JONES: Yeah. She says, no, you got to confront it. You got to fight back, you know, instantly. And you can see that the legacy of Ruth Bader Ginsburg's work - that actually what she's doing is she's providing this freedom where you can be more vocal and you can be more outspoken. And it's wonderful in those scenes Jane provokes her mother. She says, don't sit back. You got to keep fighting. She's a catalyst as much as Marty is.

MARTIN: Right. Marty was exceptional for the time, wasn't he?

LEDER: He was. He was a Renaissance man. He was very progressive. He did the cooking, and Mommy did the thinking.

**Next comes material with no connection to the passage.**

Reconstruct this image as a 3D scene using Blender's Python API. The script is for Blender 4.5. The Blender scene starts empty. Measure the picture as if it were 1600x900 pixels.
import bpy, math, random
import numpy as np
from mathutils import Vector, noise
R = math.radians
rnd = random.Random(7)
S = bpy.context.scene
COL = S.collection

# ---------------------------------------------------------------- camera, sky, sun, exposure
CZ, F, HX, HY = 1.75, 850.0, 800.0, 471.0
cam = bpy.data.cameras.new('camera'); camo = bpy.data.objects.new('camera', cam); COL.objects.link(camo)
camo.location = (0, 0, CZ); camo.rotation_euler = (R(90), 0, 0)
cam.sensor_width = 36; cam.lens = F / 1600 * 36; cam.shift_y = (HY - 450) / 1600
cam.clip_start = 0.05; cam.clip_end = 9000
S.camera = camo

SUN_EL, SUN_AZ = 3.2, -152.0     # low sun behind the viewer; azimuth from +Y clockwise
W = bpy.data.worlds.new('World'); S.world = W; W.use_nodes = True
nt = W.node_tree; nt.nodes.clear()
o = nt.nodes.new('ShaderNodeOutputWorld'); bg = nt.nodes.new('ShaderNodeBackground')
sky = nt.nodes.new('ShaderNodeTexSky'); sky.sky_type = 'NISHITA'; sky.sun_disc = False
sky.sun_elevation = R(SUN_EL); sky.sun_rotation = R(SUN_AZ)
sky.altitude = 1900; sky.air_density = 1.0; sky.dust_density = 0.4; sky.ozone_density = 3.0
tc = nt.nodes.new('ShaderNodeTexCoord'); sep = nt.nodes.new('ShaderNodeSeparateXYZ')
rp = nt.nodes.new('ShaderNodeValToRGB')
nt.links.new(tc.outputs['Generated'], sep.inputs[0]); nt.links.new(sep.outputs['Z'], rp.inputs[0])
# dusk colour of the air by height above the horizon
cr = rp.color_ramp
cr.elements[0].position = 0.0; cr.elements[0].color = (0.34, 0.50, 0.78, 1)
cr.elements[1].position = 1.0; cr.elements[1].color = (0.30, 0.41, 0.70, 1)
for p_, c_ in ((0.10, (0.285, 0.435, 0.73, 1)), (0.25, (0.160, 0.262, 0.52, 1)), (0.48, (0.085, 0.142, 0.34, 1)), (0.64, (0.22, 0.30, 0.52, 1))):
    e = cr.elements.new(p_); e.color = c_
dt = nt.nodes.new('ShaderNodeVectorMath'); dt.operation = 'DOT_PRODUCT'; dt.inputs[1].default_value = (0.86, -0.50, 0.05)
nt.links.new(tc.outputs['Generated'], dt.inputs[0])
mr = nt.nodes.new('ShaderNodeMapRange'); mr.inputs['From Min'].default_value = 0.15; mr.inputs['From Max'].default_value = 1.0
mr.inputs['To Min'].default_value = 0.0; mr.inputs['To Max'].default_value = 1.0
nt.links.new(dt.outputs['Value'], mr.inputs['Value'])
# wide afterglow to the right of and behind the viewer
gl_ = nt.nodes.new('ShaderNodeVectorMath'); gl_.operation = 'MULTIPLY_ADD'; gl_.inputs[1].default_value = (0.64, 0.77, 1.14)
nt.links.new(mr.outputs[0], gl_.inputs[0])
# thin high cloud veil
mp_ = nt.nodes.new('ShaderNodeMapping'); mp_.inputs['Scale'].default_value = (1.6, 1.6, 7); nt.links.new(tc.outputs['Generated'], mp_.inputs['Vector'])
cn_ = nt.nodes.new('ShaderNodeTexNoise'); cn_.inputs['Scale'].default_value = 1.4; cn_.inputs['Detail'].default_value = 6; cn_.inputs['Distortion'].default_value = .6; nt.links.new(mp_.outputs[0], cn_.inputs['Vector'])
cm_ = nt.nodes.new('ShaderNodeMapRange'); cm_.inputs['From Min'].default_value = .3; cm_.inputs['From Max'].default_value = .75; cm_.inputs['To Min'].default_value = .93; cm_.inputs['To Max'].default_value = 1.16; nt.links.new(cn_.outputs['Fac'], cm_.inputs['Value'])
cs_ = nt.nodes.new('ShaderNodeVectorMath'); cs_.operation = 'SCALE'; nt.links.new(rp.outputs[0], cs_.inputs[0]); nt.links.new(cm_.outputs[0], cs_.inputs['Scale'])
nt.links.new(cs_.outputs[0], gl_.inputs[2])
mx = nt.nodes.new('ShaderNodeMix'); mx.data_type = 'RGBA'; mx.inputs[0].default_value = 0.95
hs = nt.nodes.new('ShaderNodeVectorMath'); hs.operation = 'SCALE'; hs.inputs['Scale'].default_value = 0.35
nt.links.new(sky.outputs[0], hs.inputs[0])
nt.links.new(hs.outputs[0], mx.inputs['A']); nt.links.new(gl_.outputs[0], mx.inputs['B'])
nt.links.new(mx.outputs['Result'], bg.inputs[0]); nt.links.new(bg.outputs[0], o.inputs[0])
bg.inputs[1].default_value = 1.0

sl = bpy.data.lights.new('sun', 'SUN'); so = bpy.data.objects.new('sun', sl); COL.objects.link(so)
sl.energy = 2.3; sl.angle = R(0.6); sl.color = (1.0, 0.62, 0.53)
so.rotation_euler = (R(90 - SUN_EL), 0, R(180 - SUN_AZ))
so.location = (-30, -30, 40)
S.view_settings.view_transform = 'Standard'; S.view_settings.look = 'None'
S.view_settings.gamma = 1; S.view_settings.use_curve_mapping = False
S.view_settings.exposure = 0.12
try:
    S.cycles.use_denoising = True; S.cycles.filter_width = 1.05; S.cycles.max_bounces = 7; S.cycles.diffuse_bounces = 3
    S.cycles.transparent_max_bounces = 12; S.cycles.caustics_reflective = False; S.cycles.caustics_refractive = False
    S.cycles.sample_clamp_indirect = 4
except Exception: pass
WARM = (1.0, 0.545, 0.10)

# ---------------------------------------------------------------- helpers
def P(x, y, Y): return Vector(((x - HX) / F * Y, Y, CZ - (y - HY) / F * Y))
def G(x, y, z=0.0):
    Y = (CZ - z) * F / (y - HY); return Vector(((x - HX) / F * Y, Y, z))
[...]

LEDER: A quote from Jane Ginsburg.

MARTIN: (Laughter) Oh, really? Did she say that?

LEDER: Yeah.

MARTIN: I do want to catch myself on language, though. Calling Marty Ginsburg exceptional - I mean, he was exceptional for the time. But it is amazing how we give men a lot of kudos just for doing half the work.

JONES: Yeah, I know. And it's also interesting this sort of amazement as well. I think even now...

MARTIN: Right.

JONES: ...It's sort of like, isn't this the norm?

MARTIN: Right.

JONES: Is this how it is? You know, it's 50-50, isn't it?

LEDER: But then we've heard comments, you know, wasn't Marty emasculated, you know, doing this?

MARTIN: Really? Have you heard that?

LEDER: Yeah. We have heard that - those questions.

JONES: Well, I think there's a lot of taboo around those roles, you know, and that's what Ruth was arguing against - these gender stereotypes. You know, that for men to be looking after the children, to be in a domestic sphere - I think even now, there's a lot of fear of men acting in that way.

MARTIN: And that was really what that case was about. What is the natural order of things? And her critics said it is the natural order of things for women to be the nurturers, for women to be the caretakers always. And as demonstrated, it wasn't that.

JONES: And it shows - yeah - how important it is to argue against that because when you dismantle those stereotypes, it's a much healthier society for everyone.


MARTIN: That was actress Felicity Jones and director Mimi Leder talking about their new film. It is called "On The Basis Of Sex." The film releases widely tomorrow.